Atingido por temporais, estado sofre com falta de abastecimento; nos supermercados, produto desapareceu das prateleiras e quem pode usa baldes para garantir o mínimo para sobrevivência
“É ruim. Temos crianças”. Gabriela Almeida leva nos braços o pequeno Ravi, de um ano, enquanto espera sua vez para pegar água de uma das poucas torneiras disponíveis em um bairro do município de Alvorada, a oeste de Porto Alegre.

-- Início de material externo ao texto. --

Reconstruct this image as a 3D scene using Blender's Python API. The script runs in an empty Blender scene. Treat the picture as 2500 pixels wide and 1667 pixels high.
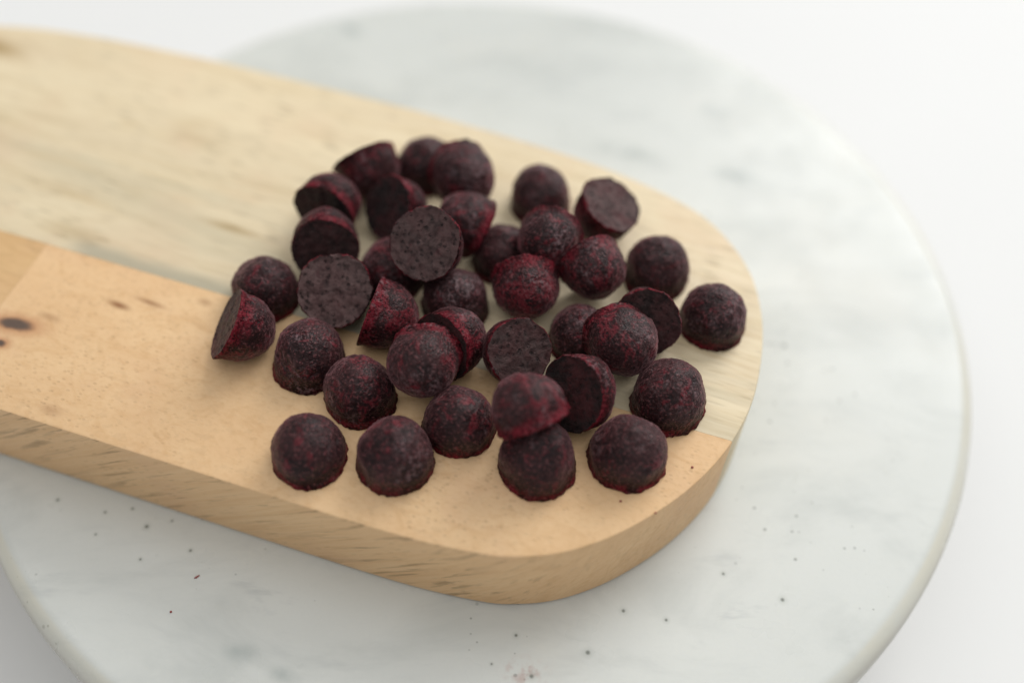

Gabriela tem 27 anos e é dona de casa. Thiago Oliveira tem 28 e é pedreiro. Em sua casa, outras três crianças de 3, 7 e 10 anos esperam poder tomar água. Desde sábado, no bairro Jardim Aparecida, o fornecimento foi cortado após as enchentes que paralisam Porto Alegre e sua região metropolitana.
Thiago carrega uma bolsa grande e colorida com 10 garrafas de três litros. Impresso na embalagem, lê-se “Ordem e Progresso”. Gabriela tem que racionar água. Banho e louça são “prioridades”, além da água para beber, claro.
Na fila, uma das muitas vistas nesse região popular de casas de tijolos vermelhos, cerca de 30 pessoas aguardam pacientemente. O supermercado “Nosso Super” permitiu o acesso ao seu poço artesiano para que os vizinhos peguem água. Na loja não há mais garrafas, galões, nem latas. Em outro supermercado próximo, o “Taka”, a situação é a mesma: a seção “Água” das prateleiras totalmente vazia.
No limite
Nesta terça, apenas uma das seis centrais que abastecem a região metropolitana de Porto Alegre de água potável funciona. “Não há previsão de normalização” do serviço, informaram autoridades municipais. Em Porto Alegre, vivem 1,4 milhão de habitantes, mas contando com a área metropolitana, esse número aumenta para 3,5 milhões.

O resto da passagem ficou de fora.